▶ **Material**
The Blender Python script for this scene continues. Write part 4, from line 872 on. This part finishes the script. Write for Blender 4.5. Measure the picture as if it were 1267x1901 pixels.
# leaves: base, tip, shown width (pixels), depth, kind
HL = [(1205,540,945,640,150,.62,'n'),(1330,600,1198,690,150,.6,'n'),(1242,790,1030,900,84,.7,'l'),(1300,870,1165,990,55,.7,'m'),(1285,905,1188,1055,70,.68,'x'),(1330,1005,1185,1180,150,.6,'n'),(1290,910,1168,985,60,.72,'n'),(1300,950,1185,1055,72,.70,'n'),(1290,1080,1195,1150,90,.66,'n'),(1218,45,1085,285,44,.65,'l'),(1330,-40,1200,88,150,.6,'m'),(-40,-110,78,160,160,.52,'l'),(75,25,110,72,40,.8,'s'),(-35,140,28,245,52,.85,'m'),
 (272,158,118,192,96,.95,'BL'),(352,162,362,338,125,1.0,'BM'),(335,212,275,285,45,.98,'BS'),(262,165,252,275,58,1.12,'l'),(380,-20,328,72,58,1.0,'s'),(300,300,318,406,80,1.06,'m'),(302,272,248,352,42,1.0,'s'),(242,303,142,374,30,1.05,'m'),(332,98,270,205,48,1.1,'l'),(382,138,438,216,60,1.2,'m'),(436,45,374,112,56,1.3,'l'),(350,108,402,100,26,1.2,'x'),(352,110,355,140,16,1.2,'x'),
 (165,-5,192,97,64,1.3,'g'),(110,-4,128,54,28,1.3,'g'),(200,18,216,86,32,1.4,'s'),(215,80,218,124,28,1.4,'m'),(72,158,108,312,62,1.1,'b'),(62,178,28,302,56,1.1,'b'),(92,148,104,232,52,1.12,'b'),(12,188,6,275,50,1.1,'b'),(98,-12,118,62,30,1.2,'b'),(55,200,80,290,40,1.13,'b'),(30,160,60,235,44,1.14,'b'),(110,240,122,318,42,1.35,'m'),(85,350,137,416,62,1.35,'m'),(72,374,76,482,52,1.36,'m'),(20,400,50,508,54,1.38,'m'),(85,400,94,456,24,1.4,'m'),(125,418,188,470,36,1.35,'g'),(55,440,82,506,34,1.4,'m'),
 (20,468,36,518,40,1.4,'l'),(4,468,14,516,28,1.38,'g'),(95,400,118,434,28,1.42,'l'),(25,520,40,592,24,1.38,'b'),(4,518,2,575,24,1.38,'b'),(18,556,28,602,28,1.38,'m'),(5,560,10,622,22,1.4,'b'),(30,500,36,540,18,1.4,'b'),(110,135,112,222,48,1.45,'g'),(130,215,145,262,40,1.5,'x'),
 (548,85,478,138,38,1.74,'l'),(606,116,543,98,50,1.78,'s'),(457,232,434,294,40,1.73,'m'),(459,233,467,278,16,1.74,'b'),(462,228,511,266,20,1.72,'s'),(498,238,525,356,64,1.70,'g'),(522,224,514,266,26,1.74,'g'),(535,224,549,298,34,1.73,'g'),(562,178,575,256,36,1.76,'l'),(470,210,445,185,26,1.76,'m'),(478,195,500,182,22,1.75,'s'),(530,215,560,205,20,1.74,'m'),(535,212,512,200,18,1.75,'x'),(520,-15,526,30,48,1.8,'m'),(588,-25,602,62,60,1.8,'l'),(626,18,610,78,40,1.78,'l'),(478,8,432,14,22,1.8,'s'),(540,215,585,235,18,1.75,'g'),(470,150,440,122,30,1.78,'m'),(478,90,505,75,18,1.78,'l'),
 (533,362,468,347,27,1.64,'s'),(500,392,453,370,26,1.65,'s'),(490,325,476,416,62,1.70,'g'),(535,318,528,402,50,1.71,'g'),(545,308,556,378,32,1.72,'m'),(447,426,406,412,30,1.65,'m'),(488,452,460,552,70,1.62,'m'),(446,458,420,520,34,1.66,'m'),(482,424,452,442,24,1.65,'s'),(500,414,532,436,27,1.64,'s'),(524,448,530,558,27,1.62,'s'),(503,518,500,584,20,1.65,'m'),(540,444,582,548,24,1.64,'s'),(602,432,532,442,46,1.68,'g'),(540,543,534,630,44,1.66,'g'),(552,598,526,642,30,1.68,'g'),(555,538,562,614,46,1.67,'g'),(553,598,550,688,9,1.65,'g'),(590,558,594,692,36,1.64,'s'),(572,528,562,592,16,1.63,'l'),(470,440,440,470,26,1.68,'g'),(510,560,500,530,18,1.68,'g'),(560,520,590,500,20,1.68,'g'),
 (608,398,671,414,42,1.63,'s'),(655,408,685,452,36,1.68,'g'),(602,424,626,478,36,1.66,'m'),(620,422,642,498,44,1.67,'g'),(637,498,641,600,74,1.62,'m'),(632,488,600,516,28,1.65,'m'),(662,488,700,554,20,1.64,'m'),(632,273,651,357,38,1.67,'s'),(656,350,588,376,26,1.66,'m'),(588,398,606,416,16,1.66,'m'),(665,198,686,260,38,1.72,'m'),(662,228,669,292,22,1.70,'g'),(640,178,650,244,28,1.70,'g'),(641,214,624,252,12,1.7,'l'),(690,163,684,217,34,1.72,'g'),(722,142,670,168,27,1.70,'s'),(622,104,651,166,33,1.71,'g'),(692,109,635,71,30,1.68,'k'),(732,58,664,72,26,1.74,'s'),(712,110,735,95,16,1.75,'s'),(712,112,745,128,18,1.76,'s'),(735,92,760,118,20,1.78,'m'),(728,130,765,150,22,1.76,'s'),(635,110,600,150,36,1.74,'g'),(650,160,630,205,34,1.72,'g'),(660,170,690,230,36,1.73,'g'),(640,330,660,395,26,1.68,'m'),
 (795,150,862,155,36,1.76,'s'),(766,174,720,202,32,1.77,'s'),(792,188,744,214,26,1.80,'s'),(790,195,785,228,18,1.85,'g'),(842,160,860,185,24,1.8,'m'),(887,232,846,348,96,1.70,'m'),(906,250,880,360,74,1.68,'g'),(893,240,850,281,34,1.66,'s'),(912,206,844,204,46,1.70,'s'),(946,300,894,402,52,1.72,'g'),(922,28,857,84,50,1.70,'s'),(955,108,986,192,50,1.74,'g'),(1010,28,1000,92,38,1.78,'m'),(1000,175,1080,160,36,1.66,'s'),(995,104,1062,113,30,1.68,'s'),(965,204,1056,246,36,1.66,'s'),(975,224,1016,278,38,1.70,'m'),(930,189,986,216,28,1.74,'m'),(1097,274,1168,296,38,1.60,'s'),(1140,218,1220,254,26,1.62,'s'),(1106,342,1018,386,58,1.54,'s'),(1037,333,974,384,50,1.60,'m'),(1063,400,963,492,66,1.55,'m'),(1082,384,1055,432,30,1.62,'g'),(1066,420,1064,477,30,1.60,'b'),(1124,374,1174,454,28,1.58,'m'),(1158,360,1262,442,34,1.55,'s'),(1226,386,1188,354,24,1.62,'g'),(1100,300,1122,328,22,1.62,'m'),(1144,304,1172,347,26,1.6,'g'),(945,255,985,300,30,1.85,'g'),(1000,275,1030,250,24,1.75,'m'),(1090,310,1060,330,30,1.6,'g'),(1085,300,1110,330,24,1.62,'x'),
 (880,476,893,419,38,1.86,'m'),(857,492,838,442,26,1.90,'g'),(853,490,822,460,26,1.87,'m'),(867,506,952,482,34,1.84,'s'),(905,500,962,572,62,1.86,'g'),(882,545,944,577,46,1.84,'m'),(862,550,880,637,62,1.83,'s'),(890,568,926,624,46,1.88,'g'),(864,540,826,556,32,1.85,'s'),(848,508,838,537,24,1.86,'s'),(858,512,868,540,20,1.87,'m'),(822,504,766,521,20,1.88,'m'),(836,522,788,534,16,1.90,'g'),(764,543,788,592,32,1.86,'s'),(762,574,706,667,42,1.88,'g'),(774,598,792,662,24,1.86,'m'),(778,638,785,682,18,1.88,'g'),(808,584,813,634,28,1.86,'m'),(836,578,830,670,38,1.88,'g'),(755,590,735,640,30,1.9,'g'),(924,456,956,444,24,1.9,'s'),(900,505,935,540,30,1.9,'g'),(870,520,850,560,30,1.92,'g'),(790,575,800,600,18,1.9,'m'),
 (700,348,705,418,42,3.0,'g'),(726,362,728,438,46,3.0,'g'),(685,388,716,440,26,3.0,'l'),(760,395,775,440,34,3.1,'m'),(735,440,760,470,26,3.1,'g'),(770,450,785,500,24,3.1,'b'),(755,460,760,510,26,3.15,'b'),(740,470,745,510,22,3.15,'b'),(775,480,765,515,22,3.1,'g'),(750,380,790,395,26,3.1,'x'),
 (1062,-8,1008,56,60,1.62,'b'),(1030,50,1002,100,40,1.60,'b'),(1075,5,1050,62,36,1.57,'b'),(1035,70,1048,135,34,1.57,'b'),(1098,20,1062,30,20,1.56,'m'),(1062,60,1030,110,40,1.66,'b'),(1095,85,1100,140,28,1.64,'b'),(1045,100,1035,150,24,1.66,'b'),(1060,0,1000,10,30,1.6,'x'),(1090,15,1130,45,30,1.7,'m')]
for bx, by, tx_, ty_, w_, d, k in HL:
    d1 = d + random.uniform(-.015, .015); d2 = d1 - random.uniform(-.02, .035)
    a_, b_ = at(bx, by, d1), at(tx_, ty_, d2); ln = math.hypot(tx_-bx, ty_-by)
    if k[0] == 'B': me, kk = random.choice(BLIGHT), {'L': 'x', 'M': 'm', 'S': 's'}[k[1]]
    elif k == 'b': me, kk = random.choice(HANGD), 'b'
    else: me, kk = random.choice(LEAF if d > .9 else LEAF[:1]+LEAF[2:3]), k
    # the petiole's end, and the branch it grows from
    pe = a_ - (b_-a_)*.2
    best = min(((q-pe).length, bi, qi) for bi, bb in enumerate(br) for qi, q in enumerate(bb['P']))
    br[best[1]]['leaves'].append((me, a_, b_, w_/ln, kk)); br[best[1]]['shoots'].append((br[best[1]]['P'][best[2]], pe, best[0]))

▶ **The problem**
List every line above containing the word "pixels".

▶ **Solution to this task**
The Blender Python script for this scene continues. Write part 4, from line 872 on. This part finishes the script. Write for Blender 4.5. Measure the picture as if it were 1267x1901 pixels.
# leaves: base, tip, shown width (pixels), depth, kind